Ironiquement, c'est « en vertu de la Raison », que l'auteur néglige ce genre de considérations. Trop occupé à sa déconstruction des concepts de Nature et du naturel, il ne reconnaît l'effort naturel pour persévérer dans son être, que du bout des lèvres, comme si on parlait de « morts-vivants », donc sans en considérer sérieusement les conséquences.
Son attitude, résolument décentrée ou excentrique, manifeste en creux l'aimantation vers une essence conservatrice. Ce que je lis ici, c'est la Raison comme le soliloque de la volonté divine, et le réchauffement climatique comme la colère de Dieu. C'est un discours de théologien. Ce n'est pas pour rien que
l'écologie profonde y est accusée de panthéisme. Mais j'émets une autre hypothèse : et si les Écritures étaient le mode d'abstraction qui nous mène le plus directement à l'Argent-roi ?

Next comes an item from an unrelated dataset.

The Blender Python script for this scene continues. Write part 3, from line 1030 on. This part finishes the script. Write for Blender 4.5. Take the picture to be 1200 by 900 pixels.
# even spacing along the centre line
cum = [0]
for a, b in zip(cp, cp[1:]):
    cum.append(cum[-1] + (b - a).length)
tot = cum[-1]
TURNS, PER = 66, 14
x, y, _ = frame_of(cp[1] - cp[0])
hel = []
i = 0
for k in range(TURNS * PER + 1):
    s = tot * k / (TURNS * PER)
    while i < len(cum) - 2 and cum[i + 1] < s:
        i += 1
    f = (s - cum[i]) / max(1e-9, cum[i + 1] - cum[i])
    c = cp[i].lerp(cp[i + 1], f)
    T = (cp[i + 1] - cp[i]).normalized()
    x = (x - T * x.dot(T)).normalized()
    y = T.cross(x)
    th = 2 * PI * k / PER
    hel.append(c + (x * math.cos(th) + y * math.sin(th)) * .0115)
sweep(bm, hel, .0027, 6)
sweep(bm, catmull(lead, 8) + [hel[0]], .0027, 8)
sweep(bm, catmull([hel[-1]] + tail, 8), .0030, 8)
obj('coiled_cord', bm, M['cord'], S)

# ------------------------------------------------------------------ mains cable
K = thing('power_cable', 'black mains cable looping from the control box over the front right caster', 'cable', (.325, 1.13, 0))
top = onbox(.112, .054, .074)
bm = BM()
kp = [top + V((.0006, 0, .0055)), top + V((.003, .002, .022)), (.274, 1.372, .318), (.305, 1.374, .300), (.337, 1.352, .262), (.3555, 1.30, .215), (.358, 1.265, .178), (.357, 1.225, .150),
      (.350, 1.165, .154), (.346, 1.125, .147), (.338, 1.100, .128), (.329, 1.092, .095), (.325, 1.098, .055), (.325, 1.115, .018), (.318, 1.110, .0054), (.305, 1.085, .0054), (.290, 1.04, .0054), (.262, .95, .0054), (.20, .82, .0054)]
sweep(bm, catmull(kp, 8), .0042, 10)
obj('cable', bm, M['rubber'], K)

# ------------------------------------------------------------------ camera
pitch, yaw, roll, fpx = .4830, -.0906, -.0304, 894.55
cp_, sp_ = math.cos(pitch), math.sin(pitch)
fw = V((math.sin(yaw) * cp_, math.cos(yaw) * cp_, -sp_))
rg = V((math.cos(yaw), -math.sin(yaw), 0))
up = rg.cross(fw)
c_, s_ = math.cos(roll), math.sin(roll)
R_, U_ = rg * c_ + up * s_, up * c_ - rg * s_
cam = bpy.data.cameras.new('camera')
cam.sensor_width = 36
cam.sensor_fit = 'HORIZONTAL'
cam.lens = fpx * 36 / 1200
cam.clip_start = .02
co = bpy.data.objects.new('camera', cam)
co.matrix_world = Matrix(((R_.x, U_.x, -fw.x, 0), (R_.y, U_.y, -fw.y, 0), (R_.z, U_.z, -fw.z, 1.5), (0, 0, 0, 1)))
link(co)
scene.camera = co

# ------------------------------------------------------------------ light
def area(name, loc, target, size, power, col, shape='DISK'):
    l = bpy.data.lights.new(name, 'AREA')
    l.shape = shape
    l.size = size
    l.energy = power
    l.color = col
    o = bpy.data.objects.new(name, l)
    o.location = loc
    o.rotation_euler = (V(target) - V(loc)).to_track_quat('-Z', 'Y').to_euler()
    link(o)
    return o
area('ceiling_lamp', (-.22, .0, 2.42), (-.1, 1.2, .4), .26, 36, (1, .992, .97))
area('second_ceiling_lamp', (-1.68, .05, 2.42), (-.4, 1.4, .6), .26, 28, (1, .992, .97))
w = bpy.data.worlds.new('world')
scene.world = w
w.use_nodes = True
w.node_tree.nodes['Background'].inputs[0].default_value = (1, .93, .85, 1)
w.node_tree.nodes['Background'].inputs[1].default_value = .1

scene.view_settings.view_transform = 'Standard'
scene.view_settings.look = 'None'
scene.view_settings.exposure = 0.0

Un dernier détail. Au cri désespéré, « Lisez Darwin ! », lancé par
Timothy Morton, on pourrait faire écho, en appelant à lire les auteurs représentant les courants de pensée, qu'il a grossièrement caricaturés. En tous les cas, je peux au moins citer
Arne Naess, avec son livre «
Ecologie, communauté et style de vie », qui est à l'origine de
l'écologie profonde. Cela permettra au lecteur, je l'espère, de rire de toutes les âneries débitées à l'encontre de cette philosophie.